GIVEN DATA.
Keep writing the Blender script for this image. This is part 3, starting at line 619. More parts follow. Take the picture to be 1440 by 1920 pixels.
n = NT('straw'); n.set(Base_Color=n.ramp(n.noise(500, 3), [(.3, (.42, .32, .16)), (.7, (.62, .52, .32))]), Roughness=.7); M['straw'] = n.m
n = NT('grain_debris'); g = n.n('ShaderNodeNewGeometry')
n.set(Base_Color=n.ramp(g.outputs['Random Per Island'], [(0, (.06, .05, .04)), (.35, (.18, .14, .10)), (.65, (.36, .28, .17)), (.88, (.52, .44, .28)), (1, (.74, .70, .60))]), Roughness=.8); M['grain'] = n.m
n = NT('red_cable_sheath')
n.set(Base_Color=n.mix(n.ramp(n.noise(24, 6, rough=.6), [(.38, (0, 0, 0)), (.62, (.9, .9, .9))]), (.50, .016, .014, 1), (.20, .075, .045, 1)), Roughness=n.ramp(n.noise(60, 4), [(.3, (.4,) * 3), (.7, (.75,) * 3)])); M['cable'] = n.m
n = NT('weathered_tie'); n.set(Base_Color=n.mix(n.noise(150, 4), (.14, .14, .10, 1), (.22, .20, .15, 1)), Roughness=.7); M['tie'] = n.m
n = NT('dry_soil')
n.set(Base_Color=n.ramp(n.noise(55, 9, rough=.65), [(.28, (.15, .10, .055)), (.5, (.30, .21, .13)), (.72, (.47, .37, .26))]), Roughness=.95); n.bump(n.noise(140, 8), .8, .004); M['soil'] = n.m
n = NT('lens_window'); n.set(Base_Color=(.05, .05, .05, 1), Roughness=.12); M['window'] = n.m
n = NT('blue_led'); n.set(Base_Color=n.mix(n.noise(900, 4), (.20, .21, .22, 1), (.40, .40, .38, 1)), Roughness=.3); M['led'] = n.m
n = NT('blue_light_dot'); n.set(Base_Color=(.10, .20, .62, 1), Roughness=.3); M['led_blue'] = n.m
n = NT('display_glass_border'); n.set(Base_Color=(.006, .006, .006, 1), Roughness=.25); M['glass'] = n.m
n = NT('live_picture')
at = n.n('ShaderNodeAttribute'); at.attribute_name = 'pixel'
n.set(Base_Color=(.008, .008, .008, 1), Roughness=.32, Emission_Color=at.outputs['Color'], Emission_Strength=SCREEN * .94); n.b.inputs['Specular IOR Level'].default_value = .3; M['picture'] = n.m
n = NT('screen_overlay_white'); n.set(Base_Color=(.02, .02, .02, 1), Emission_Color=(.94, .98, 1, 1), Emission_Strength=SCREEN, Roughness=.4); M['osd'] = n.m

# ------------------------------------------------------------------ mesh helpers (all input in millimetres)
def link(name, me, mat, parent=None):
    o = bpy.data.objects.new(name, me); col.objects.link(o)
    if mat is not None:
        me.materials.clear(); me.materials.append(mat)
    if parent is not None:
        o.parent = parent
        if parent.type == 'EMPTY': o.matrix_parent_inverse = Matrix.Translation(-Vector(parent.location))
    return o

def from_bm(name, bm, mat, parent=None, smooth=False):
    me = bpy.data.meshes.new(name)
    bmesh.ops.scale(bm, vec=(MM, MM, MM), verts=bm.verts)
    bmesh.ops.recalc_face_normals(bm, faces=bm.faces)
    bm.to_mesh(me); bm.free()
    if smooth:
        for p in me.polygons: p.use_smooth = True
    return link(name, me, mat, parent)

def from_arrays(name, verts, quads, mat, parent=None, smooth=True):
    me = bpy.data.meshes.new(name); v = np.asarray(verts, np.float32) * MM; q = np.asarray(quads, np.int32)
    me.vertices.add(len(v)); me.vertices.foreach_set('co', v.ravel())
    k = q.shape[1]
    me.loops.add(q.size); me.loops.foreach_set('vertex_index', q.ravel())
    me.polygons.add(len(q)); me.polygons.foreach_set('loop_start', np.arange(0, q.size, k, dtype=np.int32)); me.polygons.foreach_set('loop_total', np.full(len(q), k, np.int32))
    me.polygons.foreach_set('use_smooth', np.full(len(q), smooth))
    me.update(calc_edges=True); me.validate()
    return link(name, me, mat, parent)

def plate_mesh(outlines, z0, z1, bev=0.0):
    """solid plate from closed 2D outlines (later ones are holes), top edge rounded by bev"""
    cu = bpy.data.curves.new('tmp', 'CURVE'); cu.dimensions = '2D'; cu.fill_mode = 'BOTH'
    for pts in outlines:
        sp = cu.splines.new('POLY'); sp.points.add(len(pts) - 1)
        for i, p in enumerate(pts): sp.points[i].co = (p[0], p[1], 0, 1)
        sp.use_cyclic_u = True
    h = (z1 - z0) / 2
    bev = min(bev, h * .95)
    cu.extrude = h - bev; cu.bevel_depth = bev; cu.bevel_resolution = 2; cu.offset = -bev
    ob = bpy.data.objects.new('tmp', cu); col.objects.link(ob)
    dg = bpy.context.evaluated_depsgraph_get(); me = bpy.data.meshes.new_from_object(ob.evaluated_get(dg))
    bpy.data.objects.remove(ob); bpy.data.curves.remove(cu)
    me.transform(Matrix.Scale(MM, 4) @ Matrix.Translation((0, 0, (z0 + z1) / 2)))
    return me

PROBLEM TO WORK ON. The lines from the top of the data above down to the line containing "n = NT('screen_overlay_white');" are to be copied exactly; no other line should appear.

FINISHED EXERCISE.
Keep writing the Blender script for this image. This is part 3, starting at line 619. More parts follow. Take the picture to be 1440 by 1920 pixels.
n = NT('straw'); n.set(Base_Color=n.ramp(n.noise(500, 3), [(.3, (.42, .32, .16)), (.7, (.62, .52, .32))]), Roughness=.7); M['straw'] = n.m
n = NT('grain_debris'); g = n.n('ShaderNodeNewGeometry')
n.set(Base_Color=n.ramp(g.outputs['Random Per Island'], [(0, (.06, .05, .04)), (.35, (.18, .14, .10)), (.65, (.36, .28, .17)), (.88, (.52, .44, .28)), (1, (.74, .70, .60))]), Roughness=.8); M['grain'] = n.m
n = NT('red_cable_sheath')
n.set(Base_Color=n.mix(n.ramp(n.noise(24, 6, rough=.6), [(.38, (0, 0, 0)), (.62, (.9, .9, .9))]), (.50, .016, .014, 1), (.20, .075, .045, 1)), Roughness=n.ramp(n.noise(60, 4), [(.3, (.4,) * 3), (.7, (.75,) * 3)])); M['cable'] = n.m
n = NT('weathered_tie'); n.set(Base_Color=n.mix(n.noise(150, 4), (.14, .14, .10, 1), (.22, .20, .15, 1)), Roughness=.7); M['tie'] = n.m
n = NT('dry_soil')
n.set(Base_Color=n.ramp(n.noise(55, 9, rough=.65), [(.28, (.15, .10, .055)), (.5, (.30, .21, .13)), (.72, (.47, .37, .26))]), Roughness=.95); n.bump(n.noise(140, 8), .8, .004); M['soil'] = n.m
n = NT('lens_window'); n.set(Base_Color=(.05, .05, .05, 1), Roughness=.12); M['window'] = n.m
n = NT('blue_led'); n.set(Base_Color=n.mix(n.noise(900, 4), (.20, .21, .22, 1), (.40, .40, .38, 1)), Roughness=.3); M['led'] = n.m
n = NT('blue_light_dot'); n.set(Base_Color=(.10, .20, .62, 1), Roughness=.3); M['led_blue'] = n.m
n = NT('display_glass_border'); n.set(Base_Color=(.006, .006, .006, 1), Roughness=.25); M['glass'] = n.m
n = NT('live_picture')
at = n.n('ShaderNodeAttribute'); at.attribute_name = 'pixel'
n.set(Base_Color=(.008, .008, .008, 1), Roughness=.32, Emission_Color=at.outputs['Color'], Emission_Strength=SCREEN * .94); n.b.inputs['Specular IOR Level'].default_value = .3; M['picture'] = n.m
n = NT('screen_overlay_white'); n.set(Base_Color=(.02, .02, .02, 1), Emission_Color=(.94, .98, 1, 1), Emission_Strength=SCREEN, Roughness=.4); M['osd'] = n.m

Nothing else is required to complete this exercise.